Simone: There are gigantic issues to solve, from food security to energy. But we focus intensely on “stupid” devices and services. If you — as a technologist, designer, or developer — can find ways to have sincere discussions with companies about the future, you might actually have influence over how certain technologies are developed. There are so many designs that feel meaningless in the scheme of things.
Designit: Can you give us an example?
Simone: For many people, cooking and eating is often an issue of time efficiency. How do we live in a way that is not determined by the amount of time we save? Someone will argue that it’s okay people don’t have time to eat, and ask: “How can we get find solutions for them to eat without cooking?” That’s the wrong attitude. Let’s find a way for people to cook again.Let’s not make our rituals and our domestic culture “problems” to solve.

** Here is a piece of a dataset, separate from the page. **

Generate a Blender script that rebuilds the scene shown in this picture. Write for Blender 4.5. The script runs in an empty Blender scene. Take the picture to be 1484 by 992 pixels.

I learned a lot form chatting with Aki Sano, the founder of Cookpad. “It’s hard to see a bad outcome in a future in which everyone will take time to cook,” he said.
Designit: What is driving innovation today?
Simone: You’d think that the future is driven by innovation, but I think the future is driven by managers’ fear of missing out (FOMO) and the amazing abilities of engineers to solve an issue. That’s why when someone says, “We want cameras in the car,” engineers figure out a way to put the cameras in. But why are cameras inside the car? Oh! So you can unlock the car with your face. Usually, if someone wants to steal your car, they just break in or steal the key. So in the future they’d have to chop your head off to steal your car? It’s a ridiculous example, but it proves a point: We are creating insane contraptions to bridge issues that are really boring.
Designit: What is typical of the way we experiment today?
Simone: Fail fast, be positive! This concept of fail fast is a problem, especially when it applies to physical products. It means you’ve created a mold, a pipeline of products, and have gathered materials. If you don’t sell it, where does it all go? Maybe it might become cheaper components for an OEM in Shenzhen to create some crazy product mix, but otherwise it’s just waste.
Designit: Can you give us an example of a design that you felt was useless?
I was working with a phone manufacturer whose product brief was: “We want a back screen.” I said, “I don’t think we need a back screen because you have a front screen!” But a screen got built. Components are cheap. The future is built on existing failures, and as everything gets cheaper, companies push more product. Someone is always there to solve a problem but who will make sense of it?